En réalité, dans ma réminiscence de mes versets coraniques combinée à mon raisonnement rôdé de mathématicien, je venais de mettre Khady devant une évidence que je ne soupçonnais pas: avant le Jugement dernier, il y avait les jugements des autres.
Ces jugements sont encore plus terribles car ils touchent à nos valeurs que sont le jom, le kersa, le fulla, le fayda !
Sur terre, le jugement des humains, lorsqu’on prend conscience de l’œil inquisiteur de son prochain, semble plus terrible que l’Enfer de l’Au-delà.

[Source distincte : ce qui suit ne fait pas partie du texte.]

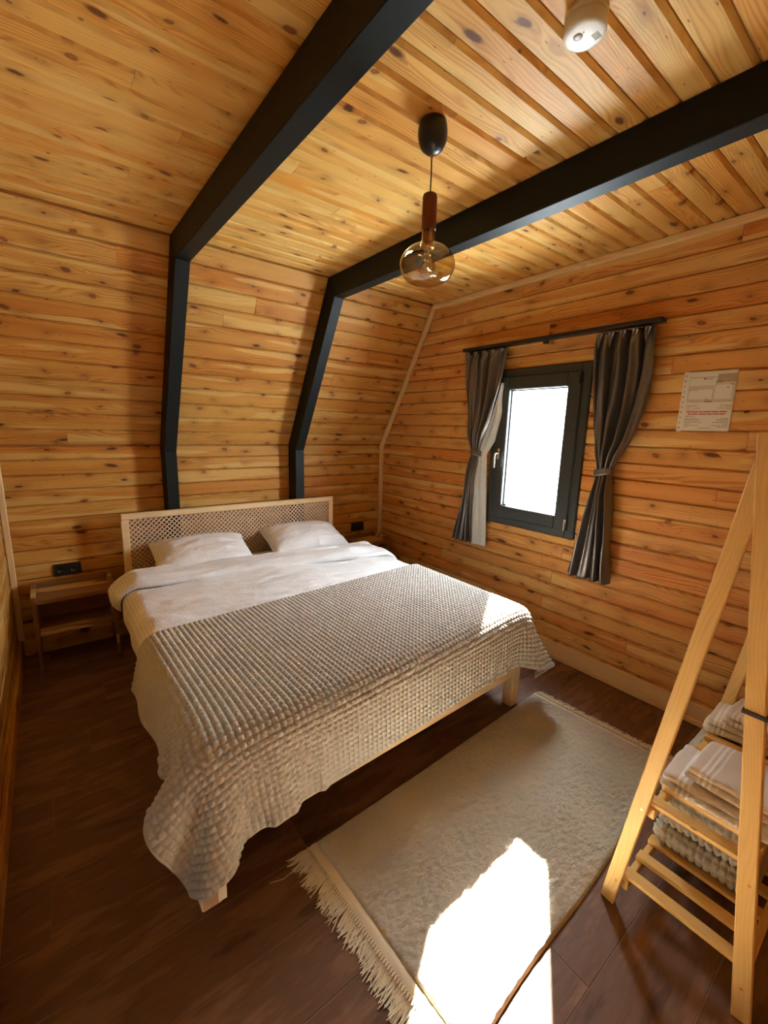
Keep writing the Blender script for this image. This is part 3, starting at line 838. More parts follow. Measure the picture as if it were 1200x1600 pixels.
bar('side_rail', (HR - 0.014, -0.172, 0.275), (FR_[0] - 0.014, FR_[1] + 0.03, 0.275), 0.026, 0.15, M['pine_bed'], bed)
bar('foot_rail', (FL_[0] + 0.03, FL_[1] + 0.018, 0.272), (FR_[0] - 0.03, FR_[1] + 0.018, 0.272), 0.026, 0.155, M['pine_bed'], bed)
for (x, y) in ((FL_[0] + 0.034, FL_[1] + 0.034), (FR_[0] - 0.034, FR_[1] + 0.034), (HL + 0.036, -0.20), (HR - 0.036, -0.20)):
    bar('leg', (x, y, 0.0), (x, y, 0.345), 0.066, 0.066, M['pine_bed'], bed, (0, 1, 0), 0.005)
for i in range(9):
    y = -0.35 - i * 0.22
    u = (y + 0.17) / (-2.1)
    bar('bed_slat', (HL + (FL_[0] - HL) * u + 0.03, y, 0.292), (HR + (FR_[0] - HR) * u - 0.03, y, 0.292), 0.08, 0.018, M['pine_bed'], bed, (0, 0, 1), 0)

# local bed frame -> world (slightly skewed footprint)
BW, BL = 1.71, 2.09
def bed_map(P):
    """P[...,3] with x in [-BW/2, BW/2], y in [-BL, 0]"""
    Q = P.copy(); u = P[..., 0] / BW + 0.5; v = -P[..., 1] / BL
    hl, hr = -2.395, -0.650; fl, fr_ = -2.440, -0.650
    xa = hl + (fl - hl) * v; xb = hr + (fr_ - hr) * v
    Q[..., 0] = xa + (xb - xa) * u
    foot = -2.300 + 0.050 * u; head = -0.176
    Q[..., 1] = head + (foot - head) * v
    return Q
# mattress
def rounded_slab(nx, ny, x0, x1, y0, y1, z0, z1, r, fn=None, wob=0.0, seed=0.0):
    """closed rounded slab as one grid: superellipsoid-like wrap"""
    V = []; F = []
    n = 8
    def ring(zc, inset):
        pts = []
        hx, hy = (x1 - x0) / 2 - inset, (y1 - y0) / 2 - inset; cx, cy = (x0 + x1) / 2, (y0 + y1) / 2
        rr = max(0.002, r * 1.3 - inset)
        segs = [(nx, (-hx + rr, -hy), (hx - rr, -hy)), ('c', (hx - rr, -hy + rr), -90), (ny, (hx, -hy + rr), (hx, hy - rr)), ('c', (hx - rr, hy - rr), 0),
                (nx, (hx - rr, hy), (-hx + rr, hy)), ('c', (-hx + rr, hy - rr), 90), (ny, (-hx, hy - rr), (-hx, -hy + rr)), ('c', (-hx + rr, -hy + rr), 180)]
        for s in segs:
            if s[0] == 'c':
                for k in range(n):
                    a_ = math.radians(s[2] + 90 * k / n); pts.append((cx + s[1][0] + rr * math.cos(a_), cy + s[1][1] + rr * math.sin(a_), zc))
            else:
                for k in range(s[0]):
                    t_ = k / s[0]; pts.append((cx + s[1][0] * (1 - t_) + s[2][0] * t_, cy + s[1][1] * (1 - t_) + s[2][1] * t_, zc))
        return pts
    rings = []
    h = z1 - z0; rv = min(r, h / 2)
    for k in range(5): a_ = math.pi / 2 * k / 4; rings.append(ring(z0 + rv * (1 - math.sin(a_)) if False else z0 + rv - rv * math.cos(a_), rv - rv * math.sin(a_)))
    for k in range(1, 5): a_ = math.pi / 2 * k / 4; rings.append(ring(z1 - rv + rv * math.sin(a_), rv - rv * math.cos(a_)))
    L = len(rings[0])
    for rg in rings: V += rg
    for i in range(len(rings) - 1):
        for k in range(L): F.append((i * L + k, i * L + (k + 1) % L, (i + 1) * L + (k + 1) % L, (i + 1) * L + k))
    # cap by shrinking rings
    def cap(base, z, flip):
        last = base; cx, cy = (x0 + x1) / 2, (y0 + y1) / 2
        for sc in (0.8, 0.55, 0.3, 0.1):
            st = len(V)
            for k in range(L):
                p = V[base + k]; V.append((cx + (p[0] - cx) * sc, cy + (p[1] - cy) * sc, z))
            for k in range(L):
                q_ = (last + k, last + (k + 1) % L, st + (k + 1) % L, st + k); F.append(tuple(reversed(q_)) if flip else q_)
            last = st
        q_ = tuple(last + k for k in range(L)); F.append(tuple(reversed(q_)) if flip else q_)
    cap((len(rings) - 1) * L, z1, False); cap(0, z0, True)
    if wob:
        V = [tuple(Vector(p) + noise.noise_vector(Vector(p) * 9 + Vector((seed, seed * 2, 0))) * wob) for p in V]
    return V, F
V, F = rounded_slab(20, 20, -BW / 2 + 0.03, BW / 2 - 0.03, -BL + 0.03, -0.005, 0.303, 0.532, 0.05)
V = bed_map(np.array(V))
mattress = mesh_obj('mattress', V, F, M['mattress'], None, True)
tag(mattress, 'mattress in a cream fitted sheet, seen at the bed corner below the pillows', 'mattress')

# ------------------------------------------------------------------ duvet
def nz3(x, y, z=0.0): return noise.noise(Vector((x, y, z)))
def drape_x(s, hw, r, ztop):
    """arc length s from the bed centre -> (x, z) over a rounded edge"""
    sg = 1 if s >= 0 else -1; s = abs(s); a0 = hw - r
    if s <= a0: return sg * s, ztop
    t_ = (s - a0) / r
    if t_ <= math.pi / 2: return sg * (a0 + r * math.sin(t_)), ztop - r * (1 - math.cos(t_))
    return sg * hw, ztop - r - (s - a0 - r * math.pi / 2)
nu, nv = 170, 110
P = np.zeros((nv, nu, 3))
ZT = 0.568
for j in range(nv):
    yl = -0.44 - (1.95 - 0.44) * j / (nv - 1)
    for i in range(nu):
        s = -1.00 + 2.02 * i / (nu - 1)
        x, z = drape_x(s, BW / 2 + 0.012, 0.07, ZT)
        side = max(0.0, min(1.0, (abs(s) - 0.80) / 0.08))
        w = 0.014 * nz3(s * 3.2, yl * 7, 1.0) + 0.006 * nz3(s * 9, yl * 14, 4.0) + 0.013 * (1 - min(1, abs(nz3(s * 1.6 + yl * 1.2, yl * 9 + s * 2.0, 7.0)) * 5))
        w *= 1.0 if yl > -1.25 else max(0.0, 1 - (-1.25 - yl) / 0.12)
        w2 = 0.012 * nz3(yl * 6, s * 2, 9.0)
        # crown of the filling
        z += 0.010 * math.cos(min(1, abs(s) / 0.9) * math.pi / 2) * (1 if yl > -1.25 else 0.3)
        kb = 1.0 if yl > -1.18 else max(0.0, 1 - (-1.18 - yl) / 0.05)
        P[j, i] = (x + ((w2 if s > 0 else -w2) * side * 0.8 + (0.006 * side if s > 0 else -0.006 * side)) * kb, yl, z + w * (1 - side))
duvet = thing('duvet', 'white striped cotton duvet folded back below the pillows', 'duvet', (0, 0, 0))
o = grid_obj('duvet_cover', bed_map(P), M['linen'], duvet)
md = o.modifiers.new('thick', 'SOLIDIFY'); md.thickness = 0.012; md.offset = 1.0 if False else -1.0
# folded-back band
nb, nr_ = 190, 64
P = np.zeros((nb, nr_, 3))
for j in range(nb):
    u = j / (nb - 1); s = -0.985 + 1.965 * u
    x, z = drape_x(s, BW / 2 + 0.030, 0.085, ZT + 0.008)
    yf = -0.52 - 0.33 * u - 0.018 * math.sin(u * 9) - 0.02 * nz3(u * 4, 0.3)
    yb = -0.27 - 0.27 * u + 0.012 * math.sin(u * 7 + 1) + 0.02 * nz3(u * 5, 8.3)
    end = min(1.0, min(u, 1 - u) / 0.035); end = math.sqrt(max(0.0, 1 - (1 - end) ** 2))
    th = (0.058 + 0.012 * nz3(u * 6, 3.1)) * (0.25 + 0.75 * end)
    cx = (yf + yb) / 2; hw_ = (yb - yf) / 2 * (0.80 + 0.20 * end)
    side = max(0.0, min(1.0, (abs(s) - 0.80) / 0.08))
    for i in range(nr_):
        an = 2 * math.pi * i / nr_
        cy = math.cos(an); sy = math.sin(an)
        yy = cx + hw_ * math.copysign(abs(cy) ** 0.55, cy)
        hh = 0.5 + 0.5 * math.copysign(abs(sy) ** 0.75, sy)
        top = max(0.0, sy)
        # second rolled edge towards the foot and soft creases
        crease = 0.018 * nz3(u * 7, yy * 15, 2.0) + 0.013 * (1 - 3.2 * abs(nz3(u * 5 + yy * 2, yy * 22 + u * 5, 5.0))) + 0.006 * nz3(u * 22, yy * 30, 1.0) - 0.022 * math.exp(-((yy - (yf + 0.10 + 0.05 * math.sin(u * 5))) / 0.018) ** 2)
        hgt_ = th * hh + top * crease
        nx_ = math.copysign(1, s) * side
        P[j, i] = (x + nx_ * hgt_ * 0.8, yy, z + hgt_ * (1 - side * 0.75))
o = grid_obj('folded_edge', bed_map(P), M['linen'], duvet, close_u=True)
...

Notre propension à violer en catimini toutes les valeurs morales liées au travail vient, pour la majorité d’entre-nous, du fait que nous avons le sentiment que nous ne portons du tord qu’à cet État sans nom, sans personne physique, incapable de parler, qui est souvent injuste et inéquitable.
Certains même diront tant mieux !
L’absence de considération pour le travail qui nous nourrit est aussi intimement liée à cette indifférence notoire sur l’usage illicite de l’argent public qui pourrit notre société.
Lorsque les élèves jubilent quand le professeur est absent ou en grève, lorsque les employés désertent les bureaux lorsque leur chef est en voyage, lorsque l’agent administratif lit son journal au lieu de servir le citoyen, lorsque l’employée se refait les ongles alors que devant la porte de son bureau il y a une file d’attente, lorsqu’un fonctionnaire demande de l’argent pour un service qu’il est payé à faire, il y a une crise morale grave qui nous interpelle tous.
Cette crise nous empêche de tirer profit de tout le potentiel que le travail bien fait devrait procurer aux citoyens et à la société.
Cette crise met à nue la perte des valeurs sans lesquelles aucune transformation positive de la société n’est possible.
Le travail est non seulement au cœur de l’anoblissement de l’individu, il est un maillon essentiel de la consolidation de notre vie en société, il est le fil d’Ariane de nos solidarités et, il est aussi la garantie de la pérennité de notre vivre ensemble que nous célébrons partout.
Dans beaucoup de pays le travail est au cœur de la mobilisation citoyenne en vue de réaliser les infrastructures communautaires de base.
Le travail ne devrait pas être un jeu de chat et de souris avec l’administration. Le travailleur pour se respecter et se faire respecter doit d’abord accomplir correctement, généreusement et avec engagement le travail pour lequel il est payé.
Il nous faut surtout, dans l’intimité avec notre conscience, nous interroger sur le respect de nos engagements par rapport à notre travail.